NEWARK, NJ — A former high-ranking employee of the Newark Watershed Conservation and Development Corp. was sentenced July 13 to 96 months in prison for accepting $956,948 in kickback payments for his and the former executive director’s assistance in awarding work to contractors, acting U.S. Attorney William E. Fitzpatrick announced.
Donald Bernard Sr., 69, of West Orange previously pleaded guilty before U.S. District Judge Jose Linares to Counts 9 and 10 of a 20-count indictment returned in December 2014, charging him with the use of interstate facilities to promote and facilitate bribery in violation of the Travel Act, and Count 1 of an information that charges him with making and subscribing a false personal tax return for the 2009 tax year. Linares imposed the sentence July 13 in Newark federal court.
According to documents filed in these and other cases and statements made in court, Bernard served as a consultant to the NWCDC from 2008 to January 2010 and then as a salaried employee from January 2010 to March 2013. From 2008 to March 2013, Bernard was part of a corrupt arrangement with former NWCDC Executive Director Linda Watkins Brashear to solicit $956,948 in cash kickbacks from certain NWCDC contractors in exchange for providing them work and other assistance. Bernard and Brashear facilitated NWCDC payments to contractors to fund cash kickbacks to themselves, knowing payments were inflated above the amount of any work performed.
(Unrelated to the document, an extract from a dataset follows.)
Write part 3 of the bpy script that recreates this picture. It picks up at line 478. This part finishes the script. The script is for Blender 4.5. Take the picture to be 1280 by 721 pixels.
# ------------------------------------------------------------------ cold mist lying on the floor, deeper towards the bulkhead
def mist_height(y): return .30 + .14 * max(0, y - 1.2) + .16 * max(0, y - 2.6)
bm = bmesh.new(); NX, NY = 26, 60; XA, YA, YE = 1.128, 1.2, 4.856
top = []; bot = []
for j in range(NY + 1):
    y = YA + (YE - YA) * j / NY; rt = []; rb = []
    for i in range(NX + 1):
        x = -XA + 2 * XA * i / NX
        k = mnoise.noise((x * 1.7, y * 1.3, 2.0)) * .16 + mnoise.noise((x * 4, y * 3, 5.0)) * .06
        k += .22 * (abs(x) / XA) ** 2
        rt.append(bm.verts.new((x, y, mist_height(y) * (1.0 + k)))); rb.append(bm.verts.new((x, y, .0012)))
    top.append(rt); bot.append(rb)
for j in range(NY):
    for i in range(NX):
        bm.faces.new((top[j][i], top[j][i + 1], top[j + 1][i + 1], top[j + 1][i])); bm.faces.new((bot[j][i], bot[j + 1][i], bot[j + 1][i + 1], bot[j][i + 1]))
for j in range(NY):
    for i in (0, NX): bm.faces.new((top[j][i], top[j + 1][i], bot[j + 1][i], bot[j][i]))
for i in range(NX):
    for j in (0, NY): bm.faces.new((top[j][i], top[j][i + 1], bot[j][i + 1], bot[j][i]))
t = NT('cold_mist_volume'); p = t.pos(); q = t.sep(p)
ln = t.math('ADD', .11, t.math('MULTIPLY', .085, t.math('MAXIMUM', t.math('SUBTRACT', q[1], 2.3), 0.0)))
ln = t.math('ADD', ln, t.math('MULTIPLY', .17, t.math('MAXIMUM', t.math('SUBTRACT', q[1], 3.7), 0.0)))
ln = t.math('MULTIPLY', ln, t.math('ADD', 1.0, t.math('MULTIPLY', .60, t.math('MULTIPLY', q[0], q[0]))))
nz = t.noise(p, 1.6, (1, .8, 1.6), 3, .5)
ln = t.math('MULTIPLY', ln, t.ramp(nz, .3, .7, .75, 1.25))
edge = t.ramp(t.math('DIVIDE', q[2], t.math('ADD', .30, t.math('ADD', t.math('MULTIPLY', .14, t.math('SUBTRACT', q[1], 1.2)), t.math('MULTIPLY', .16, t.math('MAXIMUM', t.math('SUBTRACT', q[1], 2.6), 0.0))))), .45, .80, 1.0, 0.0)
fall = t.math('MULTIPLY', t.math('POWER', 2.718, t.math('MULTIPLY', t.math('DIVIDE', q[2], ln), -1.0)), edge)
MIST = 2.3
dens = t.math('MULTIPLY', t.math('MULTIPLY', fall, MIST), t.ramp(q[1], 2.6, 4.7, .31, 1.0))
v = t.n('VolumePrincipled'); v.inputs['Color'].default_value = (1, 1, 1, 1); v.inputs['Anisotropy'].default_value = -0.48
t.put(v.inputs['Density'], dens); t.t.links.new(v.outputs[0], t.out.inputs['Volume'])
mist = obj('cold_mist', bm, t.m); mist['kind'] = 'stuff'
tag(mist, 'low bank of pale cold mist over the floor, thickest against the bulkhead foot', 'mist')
They knew that in numerous instances no work at all had been performed. Bernard and Brashear used their email accounts to facilitate this scheme.
Two contractors from whom Bernard and Brashear obtained substantial cash kickbacks were Jim P. Enterprises and New Beginnings Environmental Services, both companies hired to perform landscaping, snow removal, cleanup and sign-posting services, which were affiliated with Bernard but purportedly operated by James Porter, according to the attorney general’s office. Bernard admitted receiving $409,823 in bribes and kickbacks from Porter’s companies, funded by inflated and fraudulently obtained payments from the NWCDC, during the period January 2008 to December 2012. Bernard also admitted receiving approximately $85,000 from Essex Home Improvements, a contracting company operated by DeRosa, during the period January 2008 to March 2013, which he received either directly or indirectly through companies Bernard controlled.
Bernard also admitted filing a U.S. Individual Income Tax Return, Form 1040, for tax year 2009, which did not include approximately $314,000 in unreported income he received in kickbacks.
A co-defendant, Giacomo “Jack” DeRosa, 60, of Clinton previously pleaded guilty to laundering a portion of $85,000 he provided to Bernard from January 2008 to August 2012 in connection with roofing work that Bernard facilitated for DeRosa with the NWCDC. DeRosa was sentenced on Oct. 25, 2016, to six months in prison.
Brashear pleaded guilty on Dec. 21, 2015, to devising a scheme to defraud the NWCDC as well as filing a false tax return by failing to report substantial income she received in connection with the kickback scheme. She is scheduled to be sentenced Sept. 11, 2017. Among the approximately $1 million in kickbacks that Brashear admitted receiving were approximately $260,000 from Porter and $27,000 from DeRosa. Porter pleaded guilty in January 2015 to conspiracy to defraud the NWCDC of honest services, money and property through the use of interstate wire transmissions, as well as tax evasion for his role in the kickback scheme. He is scheduled to be sentenced July 20, 2017.
DeRosa admitted that from January 2008 to August 2012 he provided Bernard with a stream of payments totaling approximately $85,000 for Bernard’s action and assistance in procuring NWCDC roofing work for DeRosa’s company. DeRosa provided these payments to Bernard either directly, or to Bernard’s consulting firm, or to a Newark-based civic organization run by Bernard, the African American Heritage Parade Committee. DeRosa also admitted to laundering $20,000 of the money by having it paid to Bernard indirectly through intermediaries in order to disguise DeRosa or Essex Home Improvements as the source of the funds. Two intermediaries DeRosa admitted to using to launder funds provided to Bernard included a subcontractor doing work for DeRosa’s company and Porter.
In addition to the prison term, Linares sentenced Bernard to three years of supervised release.